April 14th, 2011 at 10:45 AM ^

Here in B12 country (Kansas City) the local sports honks are all over this as a victory.  They estimated that the payout for KU/K-State and Mizzou would be 9-Million which is significantly higher then what they recieve from TV now. 

They went so far as to boast good riddance to Nebraska (one less to ahre with) and that although they might smell bad and have crooked teeth they are dancing with the Texas prom queen and it is working out just fine.  These schools are content being Longhorn subjects.

Bottom line Mizzou, KU and K-State simply want to remain together if possible.  However any one of the three would cut throat the other if it meant saving themselves.  I am not sure if Texas will eventually make more money alone then what the schools of the B10 will make sharing but to be a subject of Texas...that just blows.

tenerson

April 14th, 2011 at 11:55 AM ^

No, they were gaurenteed the 20 when the new first tier contract comes up in 2015/16, not right away. If you figure even revenue sharing I find it hard to believe you won't see the first tier contract at 20 million more than second tier. That gives you your 20 for every school.

On the revenue sharing-Previously it had been based on appearances. So, with that structure, in the next 4 years the ISUs of the world would acutally benefit by appearing on the second tier options. I think this will force the Texas and Oklahomas to perhaps give a little bit in the future for the cut right now. I don't think we are going to see equal sharing in the Big 12 but I think it will become more equal than it has been in the past because of the fact that the places where Texas will be on TV aren't paying as much as where the ISU's and Kansas' are playing.

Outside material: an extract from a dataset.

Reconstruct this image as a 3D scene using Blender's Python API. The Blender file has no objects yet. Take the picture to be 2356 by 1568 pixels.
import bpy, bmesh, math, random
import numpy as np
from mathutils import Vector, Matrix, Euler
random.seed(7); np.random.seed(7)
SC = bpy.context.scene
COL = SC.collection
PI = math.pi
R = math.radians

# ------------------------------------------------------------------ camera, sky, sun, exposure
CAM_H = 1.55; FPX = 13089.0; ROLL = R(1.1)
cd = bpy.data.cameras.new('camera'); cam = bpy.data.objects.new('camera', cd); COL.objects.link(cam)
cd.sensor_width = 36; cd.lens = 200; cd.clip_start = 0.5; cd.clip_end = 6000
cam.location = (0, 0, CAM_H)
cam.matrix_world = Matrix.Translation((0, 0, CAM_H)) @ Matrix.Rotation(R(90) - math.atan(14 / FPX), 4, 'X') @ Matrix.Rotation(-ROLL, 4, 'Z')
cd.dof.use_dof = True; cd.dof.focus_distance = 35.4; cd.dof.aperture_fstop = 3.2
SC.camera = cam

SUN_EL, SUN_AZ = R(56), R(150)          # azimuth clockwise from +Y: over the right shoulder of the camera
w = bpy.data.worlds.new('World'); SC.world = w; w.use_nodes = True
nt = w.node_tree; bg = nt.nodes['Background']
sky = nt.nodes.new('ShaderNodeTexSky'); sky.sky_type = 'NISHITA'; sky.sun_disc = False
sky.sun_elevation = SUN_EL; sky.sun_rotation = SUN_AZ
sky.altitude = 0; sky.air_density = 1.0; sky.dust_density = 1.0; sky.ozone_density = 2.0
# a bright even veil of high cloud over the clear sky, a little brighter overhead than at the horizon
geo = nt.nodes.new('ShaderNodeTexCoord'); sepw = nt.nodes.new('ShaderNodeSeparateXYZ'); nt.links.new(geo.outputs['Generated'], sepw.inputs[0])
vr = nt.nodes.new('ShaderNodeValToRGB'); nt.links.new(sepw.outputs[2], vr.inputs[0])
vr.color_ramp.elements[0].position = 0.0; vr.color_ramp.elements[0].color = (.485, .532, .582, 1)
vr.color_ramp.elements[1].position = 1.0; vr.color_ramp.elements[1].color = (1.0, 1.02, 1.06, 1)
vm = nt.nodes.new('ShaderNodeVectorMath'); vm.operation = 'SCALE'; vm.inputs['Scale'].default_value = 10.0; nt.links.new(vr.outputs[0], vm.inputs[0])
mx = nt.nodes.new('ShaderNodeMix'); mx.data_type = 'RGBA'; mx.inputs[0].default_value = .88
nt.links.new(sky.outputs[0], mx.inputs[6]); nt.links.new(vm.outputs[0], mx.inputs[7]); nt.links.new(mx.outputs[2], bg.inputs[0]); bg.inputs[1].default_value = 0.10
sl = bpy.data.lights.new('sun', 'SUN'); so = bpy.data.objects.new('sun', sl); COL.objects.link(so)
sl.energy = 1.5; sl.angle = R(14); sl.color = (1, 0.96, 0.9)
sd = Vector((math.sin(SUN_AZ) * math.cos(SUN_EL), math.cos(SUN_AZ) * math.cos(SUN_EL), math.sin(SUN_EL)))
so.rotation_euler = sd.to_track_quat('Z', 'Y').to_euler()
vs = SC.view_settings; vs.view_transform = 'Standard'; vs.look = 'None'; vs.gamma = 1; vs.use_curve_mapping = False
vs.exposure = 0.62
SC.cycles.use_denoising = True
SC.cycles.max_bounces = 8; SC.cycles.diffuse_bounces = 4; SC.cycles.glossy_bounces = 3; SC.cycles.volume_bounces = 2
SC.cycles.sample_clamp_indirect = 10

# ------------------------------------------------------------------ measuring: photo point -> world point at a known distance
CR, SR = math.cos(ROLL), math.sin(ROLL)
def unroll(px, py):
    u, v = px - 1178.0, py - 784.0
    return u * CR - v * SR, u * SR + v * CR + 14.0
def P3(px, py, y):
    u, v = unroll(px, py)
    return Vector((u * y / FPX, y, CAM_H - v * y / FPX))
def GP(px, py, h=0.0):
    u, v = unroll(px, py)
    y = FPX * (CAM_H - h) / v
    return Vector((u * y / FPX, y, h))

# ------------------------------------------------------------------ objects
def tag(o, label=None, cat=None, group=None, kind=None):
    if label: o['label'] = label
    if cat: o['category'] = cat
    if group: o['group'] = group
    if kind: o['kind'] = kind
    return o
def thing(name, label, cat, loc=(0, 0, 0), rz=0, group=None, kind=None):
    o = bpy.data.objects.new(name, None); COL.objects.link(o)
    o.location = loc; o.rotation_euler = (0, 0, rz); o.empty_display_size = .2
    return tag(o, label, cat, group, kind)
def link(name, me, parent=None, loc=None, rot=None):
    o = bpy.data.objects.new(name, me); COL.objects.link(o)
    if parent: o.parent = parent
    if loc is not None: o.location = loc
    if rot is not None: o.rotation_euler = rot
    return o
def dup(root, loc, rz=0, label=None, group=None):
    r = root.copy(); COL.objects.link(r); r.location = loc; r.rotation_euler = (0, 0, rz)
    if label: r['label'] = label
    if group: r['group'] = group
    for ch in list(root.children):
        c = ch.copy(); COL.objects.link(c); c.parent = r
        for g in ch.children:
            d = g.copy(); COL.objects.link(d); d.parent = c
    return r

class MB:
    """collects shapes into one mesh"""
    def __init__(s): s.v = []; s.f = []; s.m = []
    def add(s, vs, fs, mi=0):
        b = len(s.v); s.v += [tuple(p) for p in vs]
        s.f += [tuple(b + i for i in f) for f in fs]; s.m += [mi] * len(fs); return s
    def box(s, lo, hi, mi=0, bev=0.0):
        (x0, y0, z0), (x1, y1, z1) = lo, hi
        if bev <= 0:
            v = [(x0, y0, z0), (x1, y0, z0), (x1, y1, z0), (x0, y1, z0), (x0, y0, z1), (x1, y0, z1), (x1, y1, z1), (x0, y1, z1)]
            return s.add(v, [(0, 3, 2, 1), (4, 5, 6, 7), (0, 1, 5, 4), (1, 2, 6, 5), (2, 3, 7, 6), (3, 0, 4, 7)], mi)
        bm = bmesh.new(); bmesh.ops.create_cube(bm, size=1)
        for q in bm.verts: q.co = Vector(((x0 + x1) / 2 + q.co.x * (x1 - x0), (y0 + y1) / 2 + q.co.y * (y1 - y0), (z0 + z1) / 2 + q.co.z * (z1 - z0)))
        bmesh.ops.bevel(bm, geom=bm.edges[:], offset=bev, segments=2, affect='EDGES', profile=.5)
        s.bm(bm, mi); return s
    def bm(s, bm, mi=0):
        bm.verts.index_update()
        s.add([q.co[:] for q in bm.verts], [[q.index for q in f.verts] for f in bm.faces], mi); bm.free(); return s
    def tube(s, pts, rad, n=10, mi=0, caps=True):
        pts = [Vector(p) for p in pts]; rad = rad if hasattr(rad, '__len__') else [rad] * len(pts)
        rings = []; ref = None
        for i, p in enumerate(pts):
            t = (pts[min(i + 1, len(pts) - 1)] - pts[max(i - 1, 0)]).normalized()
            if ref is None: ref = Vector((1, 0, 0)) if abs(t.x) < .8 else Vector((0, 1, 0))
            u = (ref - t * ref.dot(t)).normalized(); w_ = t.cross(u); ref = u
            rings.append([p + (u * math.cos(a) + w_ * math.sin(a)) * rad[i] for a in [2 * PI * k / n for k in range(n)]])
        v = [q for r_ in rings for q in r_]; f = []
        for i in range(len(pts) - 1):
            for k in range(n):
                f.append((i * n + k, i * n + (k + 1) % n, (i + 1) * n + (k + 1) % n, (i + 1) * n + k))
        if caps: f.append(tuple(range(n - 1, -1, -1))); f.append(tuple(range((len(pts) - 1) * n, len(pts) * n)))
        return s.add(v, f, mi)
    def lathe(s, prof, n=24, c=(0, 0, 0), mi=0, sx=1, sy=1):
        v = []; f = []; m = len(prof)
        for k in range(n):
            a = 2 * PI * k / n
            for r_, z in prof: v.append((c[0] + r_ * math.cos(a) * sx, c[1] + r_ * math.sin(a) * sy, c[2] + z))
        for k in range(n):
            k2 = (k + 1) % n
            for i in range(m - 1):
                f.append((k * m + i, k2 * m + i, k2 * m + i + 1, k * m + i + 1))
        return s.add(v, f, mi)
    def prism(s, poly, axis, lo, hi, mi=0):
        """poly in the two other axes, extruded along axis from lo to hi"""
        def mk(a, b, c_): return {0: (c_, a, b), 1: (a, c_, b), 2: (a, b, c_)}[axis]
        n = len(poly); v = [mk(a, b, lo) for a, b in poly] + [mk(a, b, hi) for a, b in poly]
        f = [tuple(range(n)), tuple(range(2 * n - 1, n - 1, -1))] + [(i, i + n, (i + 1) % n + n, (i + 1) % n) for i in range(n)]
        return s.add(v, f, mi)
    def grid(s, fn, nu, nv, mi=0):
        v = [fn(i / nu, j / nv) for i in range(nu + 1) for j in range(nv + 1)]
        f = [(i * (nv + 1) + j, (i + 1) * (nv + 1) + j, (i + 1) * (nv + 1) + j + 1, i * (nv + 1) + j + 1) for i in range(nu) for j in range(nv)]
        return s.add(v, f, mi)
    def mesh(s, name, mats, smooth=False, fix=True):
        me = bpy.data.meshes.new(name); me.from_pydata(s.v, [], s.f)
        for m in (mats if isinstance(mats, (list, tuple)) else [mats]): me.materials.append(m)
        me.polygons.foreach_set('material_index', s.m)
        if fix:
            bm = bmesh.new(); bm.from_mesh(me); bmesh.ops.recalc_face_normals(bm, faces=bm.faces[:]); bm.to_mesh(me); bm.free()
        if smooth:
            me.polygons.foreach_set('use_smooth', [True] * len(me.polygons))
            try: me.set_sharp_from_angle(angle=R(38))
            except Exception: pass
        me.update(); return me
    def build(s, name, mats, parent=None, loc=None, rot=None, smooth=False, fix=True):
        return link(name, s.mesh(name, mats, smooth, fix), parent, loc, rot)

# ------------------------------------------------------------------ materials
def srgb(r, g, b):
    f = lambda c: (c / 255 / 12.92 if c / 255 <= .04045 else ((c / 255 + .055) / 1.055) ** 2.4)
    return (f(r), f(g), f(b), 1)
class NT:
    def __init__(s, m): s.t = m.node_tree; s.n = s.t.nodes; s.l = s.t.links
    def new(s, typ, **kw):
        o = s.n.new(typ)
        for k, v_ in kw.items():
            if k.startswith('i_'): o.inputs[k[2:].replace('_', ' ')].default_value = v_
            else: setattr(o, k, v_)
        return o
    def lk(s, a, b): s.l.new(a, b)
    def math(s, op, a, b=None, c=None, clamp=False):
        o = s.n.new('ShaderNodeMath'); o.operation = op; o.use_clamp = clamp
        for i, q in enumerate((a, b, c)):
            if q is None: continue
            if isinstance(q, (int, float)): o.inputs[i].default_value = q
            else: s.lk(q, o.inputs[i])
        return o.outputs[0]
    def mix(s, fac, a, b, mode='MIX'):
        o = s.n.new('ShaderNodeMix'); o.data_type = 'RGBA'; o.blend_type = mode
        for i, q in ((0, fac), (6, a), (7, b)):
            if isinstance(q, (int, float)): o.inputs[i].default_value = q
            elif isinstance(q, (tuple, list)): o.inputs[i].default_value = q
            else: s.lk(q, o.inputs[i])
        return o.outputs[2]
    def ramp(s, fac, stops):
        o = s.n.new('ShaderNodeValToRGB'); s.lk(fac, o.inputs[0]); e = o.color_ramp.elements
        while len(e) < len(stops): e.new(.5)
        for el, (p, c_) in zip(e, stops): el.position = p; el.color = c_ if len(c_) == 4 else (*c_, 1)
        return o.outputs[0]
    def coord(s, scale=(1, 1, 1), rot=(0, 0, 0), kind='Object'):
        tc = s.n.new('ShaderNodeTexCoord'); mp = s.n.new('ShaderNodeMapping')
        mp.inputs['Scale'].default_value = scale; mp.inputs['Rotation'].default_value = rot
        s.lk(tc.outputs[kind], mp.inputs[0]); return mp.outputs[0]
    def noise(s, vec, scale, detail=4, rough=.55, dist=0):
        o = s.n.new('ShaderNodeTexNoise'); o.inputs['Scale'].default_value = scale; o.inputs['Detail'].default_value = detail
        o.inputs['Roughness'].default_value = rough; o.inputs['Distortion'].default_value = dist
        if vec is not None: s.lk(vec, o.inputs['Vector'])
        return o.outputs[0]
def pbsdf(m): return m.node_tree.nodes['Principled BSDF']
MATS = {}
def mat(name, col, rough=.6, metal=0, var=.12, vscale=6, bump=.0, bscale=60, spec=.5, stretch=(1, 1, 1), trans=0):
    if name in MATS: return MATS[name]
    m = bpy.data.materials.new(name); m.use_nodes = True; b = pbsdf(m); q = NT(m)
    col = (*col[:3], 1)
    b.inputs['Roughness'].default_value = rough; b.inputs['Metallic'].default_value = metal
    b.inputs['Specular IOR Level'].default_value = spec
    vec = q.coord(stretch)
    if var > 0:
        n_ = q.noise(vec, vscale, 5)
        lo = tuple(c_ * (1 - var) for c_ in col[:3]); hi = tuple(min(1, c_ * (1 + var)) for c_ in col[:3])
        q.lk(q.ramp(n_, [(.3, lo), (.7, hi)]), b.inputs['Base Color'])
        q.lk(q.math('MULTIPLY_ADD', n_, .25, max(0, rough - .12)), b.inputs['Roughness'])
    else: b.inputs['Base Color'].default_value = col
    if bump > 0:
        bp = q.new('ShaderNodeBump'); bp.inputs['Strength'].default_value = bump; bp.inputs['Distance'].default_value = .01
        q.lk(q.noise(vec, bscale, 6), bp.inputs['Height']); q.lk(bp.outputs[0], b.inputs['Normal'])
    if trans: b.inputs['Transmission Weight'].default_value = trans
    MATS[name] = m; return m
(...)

FWIW, I'm an ISU alumn, so when looking at this perhaps there's some wishful thinking but at the same time I'm just happy to still be in a BCS conference. Eight months ago that wasn't a certain thing.

 

 

bronxblue

April 14th, 2011 at 10:40 AM ^

As others have noted, this is more of a windfall for Texas, OU, and A&M than the entire conference.  Not surprising, but definitely not as great of a deal as I'm sure some will trumpet.